What the exercise asks: Only the lines from the one containing "Build this scene" down to the one containing "COL = SC.collection", inclusive, are to be quoted exactly.

Scenes as source code:
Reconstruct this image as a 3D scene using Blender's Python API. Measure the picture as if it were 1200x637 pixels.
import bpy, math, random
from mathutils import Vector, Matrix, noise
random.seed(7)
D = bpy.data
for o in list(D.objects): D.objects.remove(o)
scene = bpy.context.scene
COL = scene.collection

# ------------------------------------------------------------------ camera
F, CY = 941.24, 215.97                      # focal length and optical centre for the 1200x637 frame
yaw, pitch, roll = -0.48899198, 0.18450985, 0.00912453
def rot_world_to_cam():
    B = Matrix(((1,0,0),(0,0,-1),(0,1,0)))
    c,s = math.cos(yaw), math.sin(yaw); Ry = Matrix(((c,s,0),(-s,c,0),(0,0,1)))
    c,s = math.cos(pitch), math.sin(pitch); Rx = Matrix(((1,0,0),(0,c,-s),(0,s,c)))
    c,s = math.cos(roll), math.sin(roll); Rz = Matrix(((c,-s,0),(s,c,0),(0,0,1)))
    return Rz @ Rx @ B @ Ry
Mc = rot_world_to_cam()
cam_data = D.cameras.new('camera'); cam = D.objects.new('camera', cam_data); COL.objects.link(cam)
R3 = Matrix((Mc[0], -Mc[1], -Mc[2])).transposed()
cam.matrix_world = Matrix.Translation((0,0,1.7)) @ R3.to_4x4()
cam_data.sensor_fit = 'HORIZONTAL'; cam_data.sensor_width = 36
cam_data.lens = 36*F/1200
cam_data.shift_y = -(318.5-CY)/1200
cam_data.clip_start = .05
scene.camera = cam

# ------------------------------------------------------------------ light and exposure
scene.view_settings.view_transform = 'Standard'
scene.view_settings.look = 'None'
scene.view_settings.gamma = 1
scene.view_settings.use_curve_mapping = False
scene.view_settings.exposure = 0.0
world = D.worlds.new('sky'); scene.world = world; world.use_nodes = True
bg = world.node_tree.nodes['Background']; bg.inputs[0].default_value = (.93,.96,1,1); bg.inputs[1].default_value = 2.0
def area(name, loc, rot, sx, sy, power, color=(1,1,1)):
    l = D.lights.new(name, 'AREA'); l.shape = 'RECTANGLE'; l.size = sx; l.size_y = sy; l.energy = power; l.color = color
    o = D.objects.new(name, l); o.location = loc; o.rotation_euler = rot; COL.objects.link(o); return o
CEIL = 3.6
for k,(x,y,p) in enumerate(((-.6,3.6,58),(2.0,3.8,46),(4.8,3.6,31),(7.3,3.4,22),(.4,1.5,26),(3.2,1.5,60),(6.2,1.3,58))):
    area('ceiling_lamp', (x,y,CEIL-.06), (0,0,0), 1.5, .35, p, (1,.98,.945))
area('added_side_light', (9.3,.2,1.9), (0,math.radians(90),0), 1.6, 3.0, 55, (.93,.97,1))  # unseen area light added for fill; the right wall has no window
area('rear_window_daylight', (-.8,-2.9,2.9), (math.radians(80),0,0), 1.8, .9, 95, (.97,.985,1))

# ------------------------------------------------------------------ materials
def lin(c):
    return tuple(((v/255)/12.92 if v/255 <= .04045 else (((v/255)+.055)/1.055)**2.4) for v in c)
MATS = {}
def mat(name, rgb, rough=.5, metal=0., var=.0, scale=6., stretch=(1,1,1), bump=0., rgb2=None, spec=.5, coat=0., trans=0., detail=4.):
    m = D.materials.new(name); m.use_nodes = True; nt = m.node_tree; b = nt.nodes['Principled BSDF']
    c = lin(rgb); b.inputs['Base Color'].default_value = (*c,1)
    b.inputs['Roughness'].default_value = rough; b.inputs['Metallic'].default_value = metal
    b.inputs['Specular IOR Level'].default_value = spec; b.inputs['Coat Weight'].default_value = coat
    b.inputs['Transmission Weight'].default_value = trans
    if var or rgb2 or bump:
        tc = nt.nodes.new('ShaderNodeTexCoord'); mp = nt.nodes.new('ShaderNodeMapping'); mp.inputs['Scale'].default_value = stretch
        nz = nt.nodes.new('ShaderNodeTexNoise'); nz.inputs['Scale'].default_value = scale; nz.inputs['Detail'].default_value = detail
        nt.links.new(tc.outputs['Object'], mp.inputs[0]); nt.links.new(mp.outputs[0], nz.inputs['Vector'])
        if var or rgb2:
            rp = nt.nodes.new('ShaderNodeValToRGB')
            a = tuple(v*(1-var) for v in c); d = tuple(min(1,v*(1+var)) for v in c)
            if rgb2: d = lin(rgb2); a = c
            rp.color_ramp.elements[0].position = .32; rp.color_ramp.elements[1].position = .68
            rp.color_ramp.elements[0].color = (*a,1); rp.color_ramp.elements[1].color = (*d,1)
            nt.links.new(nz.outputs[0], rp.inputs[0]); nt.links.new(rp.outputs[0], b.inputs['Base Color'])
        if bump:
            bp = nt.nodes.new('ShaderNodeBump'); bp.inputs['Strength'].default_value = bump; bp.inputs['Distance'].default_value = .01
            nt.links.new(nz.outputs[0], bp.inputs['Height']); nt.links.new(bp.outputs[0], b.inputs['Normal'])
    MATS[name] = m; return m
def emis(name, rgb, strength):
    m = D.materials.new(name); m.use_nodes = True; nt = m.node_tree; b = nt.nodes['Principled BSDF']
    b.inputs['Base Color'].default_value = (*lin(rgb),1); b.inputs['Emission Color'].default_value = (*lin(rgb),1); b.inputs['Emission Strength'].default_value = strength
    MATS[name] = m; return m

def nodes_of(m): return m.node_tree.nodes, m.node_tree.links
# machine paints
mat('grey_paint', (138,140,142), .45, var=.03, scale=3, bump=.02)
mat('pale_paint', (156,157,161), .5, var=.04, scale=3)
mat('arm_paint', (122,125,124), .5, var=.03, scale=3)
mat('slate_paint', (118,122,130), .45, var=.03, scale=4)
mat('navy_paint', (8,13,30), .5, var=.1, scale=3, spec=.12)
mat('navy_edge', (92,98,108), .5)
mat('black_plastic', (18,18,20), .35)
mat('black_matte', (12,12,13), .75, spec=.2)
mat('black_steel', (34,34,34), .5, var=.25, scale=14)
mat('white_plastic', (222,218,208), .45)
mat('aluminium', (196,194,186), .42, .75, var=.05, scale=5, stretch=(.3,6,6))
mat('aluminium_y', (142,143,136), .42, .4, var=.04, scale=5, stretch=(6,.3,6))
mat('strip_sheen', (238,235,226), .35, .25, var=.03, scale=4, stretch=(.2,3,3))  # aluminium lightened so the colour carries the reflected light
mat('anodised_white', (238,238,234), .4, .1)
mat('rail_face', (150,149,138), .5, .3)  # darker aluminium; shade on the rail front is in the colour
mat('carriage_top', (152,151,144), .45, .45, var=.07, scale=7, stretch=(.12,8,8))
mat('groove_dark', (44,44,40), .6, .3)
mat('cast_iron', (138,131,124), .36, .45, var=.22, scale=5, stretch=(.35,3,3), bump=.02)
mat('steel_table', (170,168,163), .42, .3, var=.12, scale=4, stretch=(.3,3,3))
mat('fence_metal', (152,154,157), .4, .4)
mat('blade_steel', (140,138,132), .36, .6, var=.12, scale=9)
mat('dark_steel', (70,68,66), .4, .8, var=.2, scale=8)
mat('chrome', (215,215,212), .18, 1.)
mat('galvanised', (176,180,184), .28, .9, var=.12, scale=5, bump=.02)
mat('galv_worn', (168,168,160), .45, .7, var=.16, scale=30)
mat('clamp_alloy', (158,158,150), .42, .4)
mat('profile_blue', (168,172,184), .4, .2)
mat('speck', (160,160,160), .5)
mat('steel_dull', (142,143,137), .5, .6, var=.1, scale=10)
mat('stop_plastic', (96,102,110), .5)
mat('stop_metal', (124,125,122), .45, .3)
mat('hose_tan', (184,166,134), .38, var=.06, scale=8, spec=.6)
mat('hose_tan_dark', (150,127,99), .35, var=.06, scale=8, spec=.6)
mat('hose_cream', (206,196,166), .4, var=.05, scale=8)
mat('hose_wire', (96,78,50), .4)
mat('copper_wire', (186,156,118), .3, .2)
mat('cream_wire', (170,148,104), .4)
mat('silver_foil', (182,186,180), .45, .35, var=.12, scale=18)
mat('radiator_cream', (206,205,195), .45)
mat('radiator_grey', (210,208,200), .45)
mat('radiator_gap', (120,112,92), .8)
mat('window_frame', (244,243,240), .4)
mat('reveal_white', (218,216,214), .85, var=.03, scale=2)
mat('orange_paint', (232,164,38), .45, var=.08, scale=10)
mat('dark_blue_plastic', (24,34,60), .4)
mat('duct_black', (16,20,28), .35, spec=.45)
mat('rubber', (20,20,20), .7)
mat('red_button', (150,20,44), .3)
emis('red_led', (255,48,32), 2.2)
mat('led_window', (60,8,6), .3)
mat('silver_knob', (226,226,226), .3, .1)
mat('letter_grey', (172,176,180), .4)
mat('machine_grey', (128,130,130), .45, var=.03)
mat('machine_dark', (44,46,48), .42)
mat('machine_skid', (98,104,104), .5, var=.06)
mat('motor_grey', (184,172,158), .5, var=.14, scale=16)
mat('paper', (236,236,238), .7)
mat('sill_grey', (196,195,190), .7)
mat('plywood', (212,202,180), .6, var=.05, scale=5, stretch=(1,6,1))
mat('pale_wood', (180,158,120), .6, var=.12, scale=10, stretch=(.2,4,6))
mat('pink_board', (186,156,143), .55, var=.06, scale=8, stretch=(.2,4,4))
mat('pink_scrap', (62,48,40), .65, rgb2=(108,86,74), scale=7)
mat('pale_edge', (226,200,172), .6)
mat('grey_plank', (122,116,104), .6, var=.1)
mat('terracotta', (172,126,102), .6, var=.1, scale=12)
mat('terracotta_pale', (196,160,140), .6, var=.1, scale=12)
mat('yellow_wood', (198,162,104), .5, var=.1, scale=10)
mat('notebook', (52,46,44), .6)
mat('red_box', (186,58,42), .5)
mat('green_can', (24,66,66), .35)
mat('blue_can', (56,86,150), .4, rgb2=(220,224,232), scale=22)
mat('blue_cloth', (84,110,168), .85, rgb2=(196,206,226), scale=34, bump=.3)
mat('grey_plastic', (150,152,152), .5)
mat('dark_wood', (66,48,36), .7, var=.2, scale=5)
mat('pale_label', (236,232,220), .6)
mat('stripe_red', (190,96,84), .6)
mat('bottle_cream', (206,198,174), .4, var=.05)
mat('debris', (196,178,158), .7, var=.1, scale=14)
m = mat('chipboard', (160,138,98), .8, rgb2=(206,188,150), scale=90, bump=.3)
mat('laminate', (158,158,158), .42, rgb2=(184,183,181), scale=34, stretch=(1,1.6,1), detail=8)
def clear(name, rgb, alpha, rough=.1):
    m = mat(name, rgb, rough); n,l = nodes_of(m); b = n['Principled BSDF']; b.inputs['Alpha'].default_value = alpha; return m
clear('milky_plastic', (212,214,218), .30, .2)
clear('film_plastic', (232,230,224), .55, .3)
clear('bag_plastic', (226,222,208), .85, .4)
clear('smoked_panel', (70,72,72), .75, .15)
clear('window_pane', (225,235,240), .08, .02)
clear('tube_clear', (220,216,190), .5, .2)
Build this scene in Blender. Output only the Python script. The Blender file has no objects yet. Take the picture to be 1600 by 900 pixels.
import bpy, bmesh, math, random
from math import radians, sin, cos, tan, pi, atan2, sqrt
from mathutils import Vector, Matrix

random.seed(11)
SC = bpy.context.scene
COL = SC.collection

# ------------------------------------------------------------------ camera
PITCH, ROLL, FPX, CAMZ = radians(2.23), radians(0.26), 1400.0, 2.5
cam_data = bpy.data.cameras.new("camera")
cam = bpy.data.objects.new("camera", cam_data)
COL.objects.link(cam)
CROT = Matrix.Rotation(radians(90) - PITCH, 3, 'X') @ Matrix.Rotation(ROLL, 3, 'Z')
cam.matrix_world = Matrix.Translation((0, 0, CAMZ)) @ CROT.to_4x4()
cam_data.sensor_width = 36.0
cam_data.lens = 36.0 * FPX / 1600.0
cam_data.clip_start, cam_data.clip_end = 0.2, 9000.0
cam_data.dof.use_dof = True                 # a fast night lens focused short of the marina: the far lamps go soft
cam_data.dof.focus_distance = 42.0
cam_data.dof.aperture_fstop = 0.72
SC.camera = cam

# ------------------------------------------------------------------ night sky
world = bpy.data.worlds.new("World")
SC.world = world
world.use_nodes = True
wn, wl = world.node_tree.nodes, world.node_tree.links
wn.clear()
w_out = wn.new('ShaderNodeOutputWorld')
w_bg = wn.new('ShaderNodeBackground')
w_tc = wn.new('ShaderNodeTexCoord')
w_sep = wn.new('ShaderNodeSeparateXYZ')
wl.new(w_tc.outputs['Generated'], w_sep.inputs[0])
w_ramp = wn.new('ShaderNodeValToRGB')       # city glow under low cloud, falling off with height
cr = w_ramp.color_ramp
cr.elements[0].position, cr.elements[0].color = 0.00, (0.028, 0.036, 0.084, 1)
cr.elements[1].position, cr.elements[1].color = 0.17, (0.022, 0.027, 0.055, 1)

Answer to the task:
Build this scene in Blender. Output only the Python script. The Blender file has no objects yet. Take the picture to be 1600 by 900 pixels.
import bpy, bmesh, math, random
from math import radians, sin, cos, tan, pi, atan2, sqrt
from mathutils import Vector, Matrix

random.seed(11)
SC = bpy.context.scene
COL = SC.collection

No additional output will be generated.